— start of Data provided —

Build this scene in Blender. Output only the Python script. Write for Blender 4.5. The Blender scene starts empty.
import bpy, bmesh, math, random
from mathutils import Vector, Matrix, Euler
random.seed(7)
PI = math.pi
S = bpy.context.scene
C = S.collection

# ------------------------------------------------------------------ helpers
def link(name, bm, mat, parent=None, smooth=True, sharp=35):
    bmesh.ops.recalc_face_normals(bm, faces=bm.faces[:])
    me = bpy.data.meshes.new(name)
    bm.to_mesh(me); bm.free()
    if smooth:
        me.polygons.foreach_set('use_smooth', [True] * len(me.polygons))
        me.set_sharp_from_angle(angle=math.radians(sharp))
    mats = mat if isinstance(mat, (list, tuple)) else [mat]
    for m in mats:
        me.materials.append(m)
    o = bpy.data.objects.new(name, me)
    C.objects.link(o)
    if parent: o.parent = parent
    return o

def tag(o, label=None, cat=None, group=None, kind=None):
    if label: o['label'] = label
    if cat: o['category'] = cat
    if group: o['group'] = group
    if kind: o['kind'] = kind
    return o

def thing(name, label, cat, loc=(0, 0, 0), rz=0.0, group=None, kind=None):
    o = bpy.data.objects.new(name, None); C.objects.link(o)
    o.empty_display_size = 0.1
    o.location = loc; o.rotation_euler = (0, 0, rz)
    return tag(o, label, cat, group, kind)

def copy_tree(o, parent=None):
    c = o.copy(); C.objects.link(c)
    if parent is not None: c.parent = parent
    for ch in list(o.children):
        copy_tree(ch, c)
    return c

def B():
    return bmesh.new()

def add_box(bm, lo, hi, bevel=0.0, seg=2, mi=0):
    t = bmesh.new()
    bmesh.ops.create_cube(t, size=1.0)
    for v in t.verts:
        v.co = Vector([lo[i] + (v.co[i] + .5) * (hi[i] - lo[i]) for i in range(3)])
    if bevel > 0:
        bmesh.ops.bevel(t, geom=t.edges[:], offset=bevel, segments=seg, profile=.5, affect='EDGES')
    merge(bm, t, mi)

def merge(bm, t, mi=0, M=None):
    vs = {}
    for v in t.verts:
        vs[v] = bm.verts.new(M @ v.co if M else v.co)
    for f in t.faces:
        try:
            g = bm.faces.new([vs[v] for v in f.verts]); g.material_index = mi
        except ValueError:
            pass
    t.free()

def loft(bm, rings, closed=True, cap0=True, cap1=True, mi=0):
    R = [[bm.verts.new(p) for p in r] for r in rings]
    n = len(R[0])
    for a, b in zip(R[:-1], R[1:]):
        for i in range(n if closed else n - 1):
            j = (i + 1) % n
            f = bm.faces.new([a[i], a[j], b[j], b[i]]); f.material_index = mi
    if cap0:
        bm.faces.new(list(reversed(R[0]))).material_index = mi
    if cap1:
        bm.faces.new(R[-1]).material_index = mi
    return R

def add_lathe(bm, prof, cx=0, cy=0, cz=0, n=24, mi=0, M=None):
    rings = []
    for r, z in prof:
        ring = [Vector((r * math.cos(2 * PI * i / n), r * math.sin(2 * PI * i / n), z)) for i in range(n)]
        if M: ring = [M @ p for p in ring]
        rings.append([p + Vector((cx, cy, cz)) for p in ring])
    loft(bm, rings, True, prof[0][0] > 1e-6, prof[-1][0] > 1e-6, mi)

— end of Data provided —

▶ _Directions for this task_:
Set down the lines above as they stand, starting with the first line and ending with the line that contains "return tag(o, label, cat, group, kind)".

▶ _Task answer_:
Build this scene in Blender. Output only the Python script. Write for Blender 4.5. The Blender scene starts empty.
import bpy, bmesh, math, random
from mathutils import Vector, Matrix, Euler
random.seed(7)
PI = math.pi
S = bpy.context.scene
C = S.collection

# ------------------------------------------------------------------ helpers
def link(name, bm, mat, parent=None, smooth=True, sharp=35):
    bmesh.ops.recalc_face_normals(bm, faces=bm.faces[:])
    me = bpy.data.meshes.new(name)
    bm.to_mesh(me); bm.free()
    if smooth:
        me.polygons.foreach_set('use_smooth', [True] * len(me.polygons))
        me.set_sharp_from_angle(angle=math.radians(sharp))
    mats = mat if isinstance(mat, (list, tuple)) else [mat]
    for m in mats:
        me.materials.append(m)
    o = bpy.data.objects.new(name, me)
    C.objects.link(o)
    if parent: o.parent = parent
    return o

def tag(o, label=None, cat=None, group=None, kind=None):
    if label: o['label'] = label
    if cat: o['category'] = cat
    if group: o['group'] = group
    if kind: o['kind'] = kind
    return o

def thing(name, label, cat, loc=(0, 0, 0), rz=0.0, group=None, kind=None):
    o = bpy.data.objects.new(name, None); C.objects.link(o)
    o.empty_display_size = 0.1
    o.location = loc; o.rotation_euler = (0, 0, rz)
    return tag(o, label, cat, group, kind)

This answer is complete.